Terry saved me many times in my sudden ‘panic attacks’ just before I had to answer a question on an author panel or to read one of my book passages. Mainly, by kicking this old mare forward along with take a “deep breath and exhale, Crissy” before the nightmarish moment!
He understood how difficult the English language was for me. It has taken me more than 40 years to learn it, and I am still learning! English never followed any of its rules like Spanish or any other Romance language.
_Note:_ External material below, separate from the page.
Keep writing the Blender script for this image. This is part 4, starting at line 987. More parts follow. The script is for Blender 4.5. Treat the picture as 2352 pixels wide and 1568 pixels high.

Terry was there to help me fix those English errors to save me further embarrassment from our shared editors.
Together, we had made a good writing pair, Terry and I. He was awesome in sharing booth costs, shared advertisements costs, and exploring new outlets to sell our books.
We shared a love for the unexplained and our minds were always open to a good “conspiracy theory” show like “Ancient Aliens.” (We had watched all 14 seasons one month.) He would explain the technical mechanics further to me whenever I was at a loss at understanding the theory, and it helped him become more creative with new ideas for the next story. Our favorite movie was ‘Love Letters to Juilet.’ Because of the explicative summary of 2 tiny simple words----"WHAT IF?” Two innocuous words. In any language, but when put together, they opened a world of possibilities. I was constantly reminding him of this, and it helped him in crafting his stories and fleshing out his characters’ descriptions and unusual abilities in his stories.
Terry’s stories will leave his family, his friends, and the world a lasting legacy to be remembered.

03/03/2026

For those of you who are interested in attending:

Memorial service on Friday, March 6 at 1PM, Ascension Lutheran Church, 842 N. Tyler Rd, Wichita, KS 67212 for author Aidan Red (Terry Reddout).